Time, location create educational exclusives: 1987 graduate reflects on CFHS traditions that have disappeared

Things have changed a lot in the past 30 years at Cedar Falls High School. The halls your parents may have roamed here have seen some traditions come and go. School activities that once dotted the calendar have disappeared. Does the saying “the good old days” ring true? Here are some festivities that did not make the cut over the last three decades.

Jeremiah Longnecker, a history teacher and 1987 CFHS grad, has seen both sides of the spectrum. Longnecker recalled one popular pastime was cruising. Packing your car with friends and hitting the strip made for a night on the town. Cruising was simply driving up and down University Avenue on Friday and Saturday nights.

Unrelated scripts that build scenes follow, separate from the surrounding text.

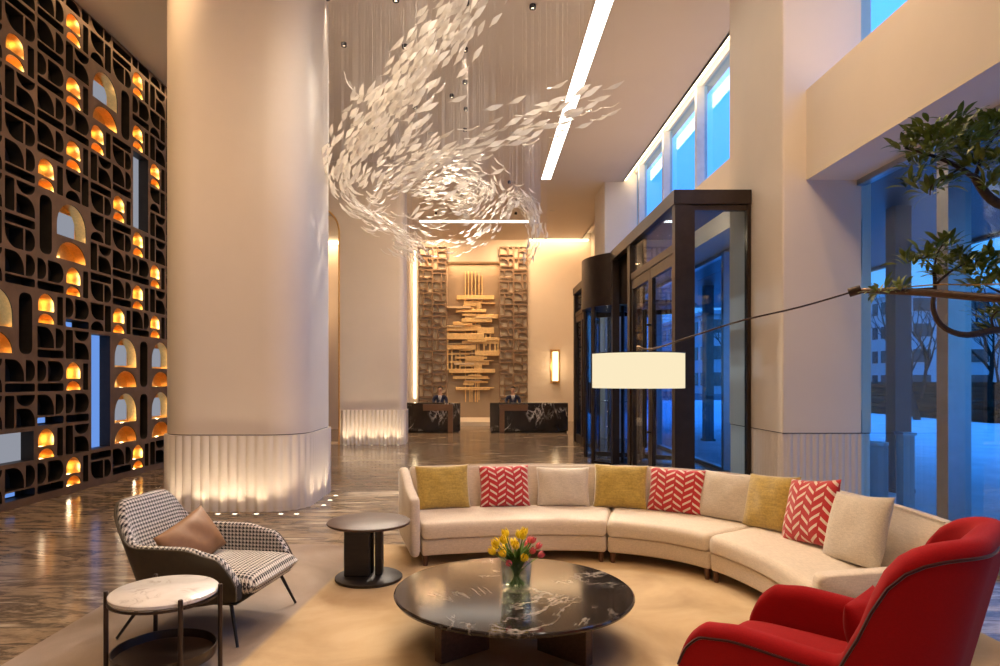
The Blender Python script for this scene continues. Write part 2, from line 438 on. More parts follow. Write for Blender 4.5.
def flutes(x0, x1, y0, y1, r, pitch, z0, z1, depth=.035):
    pth, tot = rrect(x0, x1, y0, y1, r, pitch/8)
    n = round(tot/pitch)
    poly = [(p[0]+nn[0]*(.012+depth*abs(math.sin(PI*s/tot*n))), p[1]+nn[1]*(.012+depth*abs(math.sin(PI*s/tot*n)))) for p, nn, s in pth]
    return prism(NB(), poly, z0, z1)
def column(x0, x1, y0, y1, r, label, seam, pitch, num):
    c = thing('column', label, 'column', ((x0+x1)/2,(y0+y1)/2,0), kind='structure')
    pth, _ = rrect(x0, x1, y0, y1, r, .06)
    part('shaft', prism(NB(), [p for p, _, _ in pth], seam+.012, CZ), M['plaster'], c, 60)
    part('seam', prism(NB(), [(p[0]-n[0]*.01,p[1]-n[1]*.01) for p, n, _ in pth], seam-.002, seam+.014), M['bronze'], c, 60)
    part('fluted_base', flutes(x0, x1, y0, y1, r, pitch, 0, seam, .03), M['flute'], c, 50)
    return c
column(-4.47, -2.44, 9.12, 11.2, .52, 'massive pale rounded column with lit fluted base, nearest', 1.04, .125, 1)
def wall_pillar(y0, y1, label, seam=1.12):
    c = thing('column', label, 'column', (XP+.5, (y0+y1)/2, 0), kind='structure')
    poly = round_poly([(XP,y0),(4.95,y0),(4.95,y1),(XP,y1)], [.03,0,0,.03], 4)
    part('shaft', prism(NB(), [(p[0],p[1]) for p in poly], seam+.012, CZ+.3), M['plaster'], c, 40)
    part('seam', box(NB(), XP+.012, 4.94, y0+.012, y1-.012, seam-.002, seam+.014), M['bronze'], c, 40)
    part('fluted_base', flutes(XP+.03, 4.93, y0+.03, y1-.03, .03, .082, 0, seam, .02), M['flute'], c, 50)
wall_pillar(8.44, 10.25, 'square pale wall pillar right of the glass entrance box')
wall_pillar(20.5, 22.3, 'distant pale wall pillar beyond the entrance box')
wall_pillar(-3.6, -1.8, 'pale wall pillar near the camera')
# beams between pillars
for k, (a, b, nm) in enumerate(((-6,-3.6,'behind the camera'),(-1.8,8.44,'over the seating area windows'),(10.25,20.5,'over the entrance box'))):
    structure('beam_%d' % (k+1) if k else 'beam', box(NB(), 4.13, XW+.05, a, b, 4.33, 5.47), M['plaster'], 'deep pale beam '+nm, 'beam')

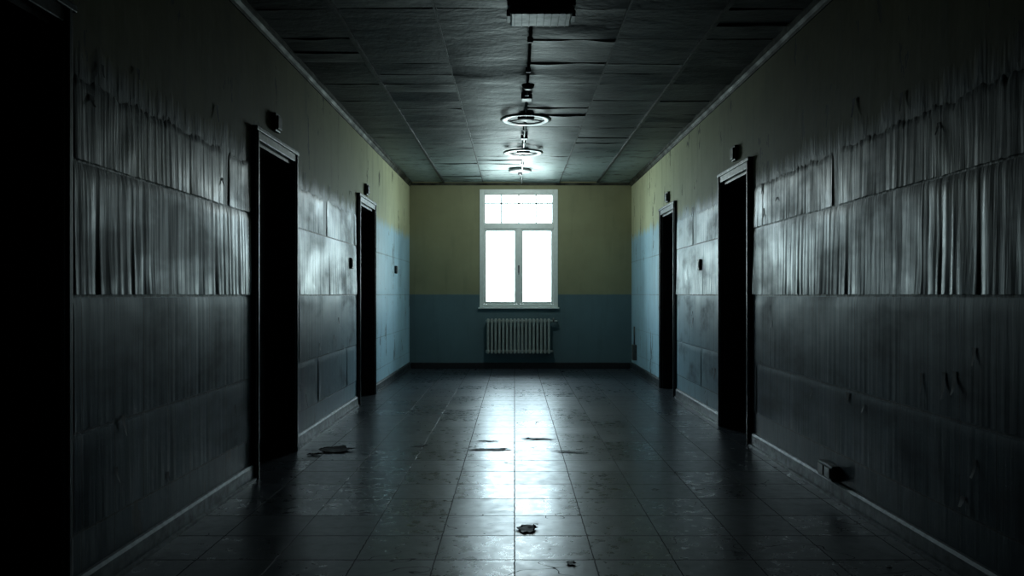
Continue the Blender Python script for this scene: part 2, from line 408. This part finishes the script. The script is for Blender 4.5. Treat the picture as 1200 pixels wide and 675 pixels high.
for x,s,y,z in ((XL,1,5.62,2.40),(XL,1,9.05,2.38),(XR,-1,6.78,2.39),(XR,-1,9.75,2.38)):
    bm=bmesh.new(); a,b=sorted((x,x+s*.03)); box(bm,a,b,y-.06,y+.06,z-.055,z+.075,0,.008)
    a,b=sorted((x+s*.03,x+s*.045)); box(bm,a,b,y-.045,y+.045,z-.04,z+.055,1,.006); finish(bm,'emergency_door_light',[M_dark,M_bar])
for x,s,y,z in ((XL,1,8.2,1.52),(XR,-1,8.05,1.50),(XL,1,11.3,1.55)):
    bm=bmesh.new(); a,b=sorted((x,x+s*.035)); box(bm,a,b,y-.04,y+.04,z-.055,z+.055,0,.006)
    a,b=sorted((x+s*.035,x+s*.04)); box(bm,a,b,y-.02,y+.02,z-.035,z+.035,1,.002); finish(bm,'light_switch',[M_dark,M_grey])
bm=bmesh.new(); box(bm,XR-.05,XR,4.62,4.84,.11,.20,0,.008); box(bm,XR-.058,XR-.05,4.64,4.72,.125,.185,1,.003); box(bm,XR-.058,XR-.05,4.74,4.82,.125,.185,1,.003)
finish(bm,'wall_socket_box',[M_dark,M_grey])
bm=bmesh.new(); box(bm,XR-.06,XR,12.3,12.45,.18,.42,0,.008); cyl(bm,(XR-.03,12.37,.42),(XR-.03,12.37,.7),.012,0); finish(bm,'wall_junction_box',[M_grey])

# ---------------------------------------------------------------- floor debris
def flake(bm,cx,cy,w,d,hgt,seed,mi=0):
    nx,ny=12,8; vs=[]
    a=random.uniform(-.3,.3)
    for i in range(nx+1):
        for j in range(ny+1):
            u=i/nx*2-1; v=j/ny*2-1
            k=math.sqrt(max(0.,1-.45*(u*u*v*v)))*(1-.25*min(abs(u),abs(v)))
            rr=k*(1+.55*noise.noise(Vector((u*2.2+seed,v*2.2,seed))))
            px=u*w/2*rr; py=v*d/2*(1+.5*noise.noise(Vector((u*3,v*3+seed,2))))*(1-.45*u*u)
            z=.003+hgt*(.25*abs(noise.noise(Vector((u*2,v*2,seed+5))))*2+ (u*u*.5+.3*v*v)*max(0,noise.noise(Vector((seed,u,v)))+.4))
            vs.append(bm.verts.new((cx+px*math.cos(a)-py*math.sin(a),cy+px*math.sin(a)+py*math.cos(a),z)))
    for i in range(nx):
        for j in range(ny):
            f=bm.faces.new([vs[i*(ny+1)+j],vs[(i+1)*(ny+1)+j],vs[(i+1)*(ny+1)+j+1],vs[i*(ny+1)+j+1]]); f.material_index=mi; f.smooth=True
bm=bmesh.new()
for cx_,cy,w,d,h in ((.065,4.07,.12,.13,.016),(-1.37,6.12,.26,.24,.03),(-1.50,5.95,.10,.08,.02),(-.18,6.15,.38,.08,.008),(.19,6.6,.30,.06,.01),(.42,6.05,.24,.05,.01),(-.22,6.5,.22,.04,.008),(-.75,6.3,.14,.04,.01),(.25,3.55,.05,.05,.008)):
    flake(bm,cx_,cy,w,d,h,random.uniform(0,50))
for _ in range(60):
    cx_=random.choice([XL+.08+abs(random.gauss(0,.15)),XR-.08-abs(random.gauss(0,.15)),random.uniform(XL+.2,XR-.2)])
    sz=random.uniform(.01,.035); flake(bm,cx_,random.uniform(3,12),sz,sz*.7,.006,random.uniform(0,50))
finish(bm,'fallen_paint_flakes',[M_flake],False)

# ---------------------------------------------------------------- light
w=bpy.data.worlds.new('overcast_sky'); bpy.context.scene.world=w; w.use_nodes=True; t=w.node_tree; t.nodes.clear()
o=t.nodes.new('ShaderNodeOutputWorld'); bg=t.nodes.new('ShaderNodeBackground'); tc=t.nodes.new('ShaderNodeTexCoord'); sp=t.nodes.new('ShaderNodeSeparateXYZ')
cr=t.nodes.new('ShaderNodeValToRGB'); e=cr.color_ramp.elements
e[0].position=.0; e[0].color=(.36,.44,.47,1); e[1].position=1; e[1].color=(.68,.86,1.0,1)
k_=cr.color_ramp.elements.new(.5); k_.color=(.56,.70,.72,1); k_=cr.color_ramp.elements.new(.56); k_.color=(.70,.88,1.0,1)
mp=t.nodes.new('ShaderNodeMapRange'); mp.inputs[1].default_value=-1; mp.inputs[2].default_value=1
L=t.links.new
L(tc.outputs['Generated'],sp.inputs[0]); L(sp.outputs[2],mp.inputs[0]); L(mp.outputs[0],cr.inputs[0])
L(cr.outputs[0],bg.inputs[0]); bg.inputs[1].default_value=19; L(bg.outputs[0],o.inputs[0])
la=bpy.data.lights.new('window_portal','AREA'); la.shape='RECTANGLE'; la.size=WX1-WX0; la.size_y=WZ1-WZ0; la.cycles.is_portal=True
lo=bpy.data.objects.new('window_portal',la); C.objects.link(lo); lo.location=((WX0+WX1)/2,YB+.1,(WZ0+WZ1)/2); lo.rotation_euler=(-math.pi/2,0,0)

cam=bpy.data.cameras.new('camera'); co=bpy.data.objects.new('camera',cam); C.objects.link(co)
co.location=(0,0,EYE); co.rotation_euler=(math.pi/2,0,0); cam.lens=28; cam.sensor_width=36; cam.shift_x=-3/1200; cam.shift_y=7.5/1200; cam.clip_start=.05
bpy.context.scene.camera=co
bpy.context.scene.view_settings.view_transform='Standard'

“It sounds dumb today, but that’s what you would do,” Longnecker said.

“Generally you would cruise from the Hardee’s on University to the stop lights on College Street.”

After making a u-turn, you would turn around and cruise back, seeing the same people over and over again. The cooler the car, the better.

“It sounds so silly today.”

One tradition that has remained is homecoming. While the typical assembly and powderpuff game remain, the week was packed with many more activities. Downtown business windows were painted in anticipation. The week ultimately ended in a parade. Each class had volunteers that constructed floats and worked on them the entire week, leading up to the Friday afternoon parade.

“School got out at noon the Friday of homecoming week,” Longnecker said.

The floats made their debut from the high school and snaked their way through the downtown parkade.

“It was a huge event,” Longnecker said.

Longnecker fondly remembered another event that has passed, Spring Fling. Organized by the Student Senate and with administrative approval, “It would be a half day where we didn’t have school, and there would be different activities that were taking place in different areas,” Longnecker said.

Various bands formed by high schoolers performed in the auditorium. They were able to showcase their talents and entertained the crowds.

“There was also tug of war,” Longnecker said. “Before Jell-O wrestling, we actually had mud wrestling. That was out front.”

It was student against student. Matches were held throughout the afternoon, and commentary was announced through a bull horn.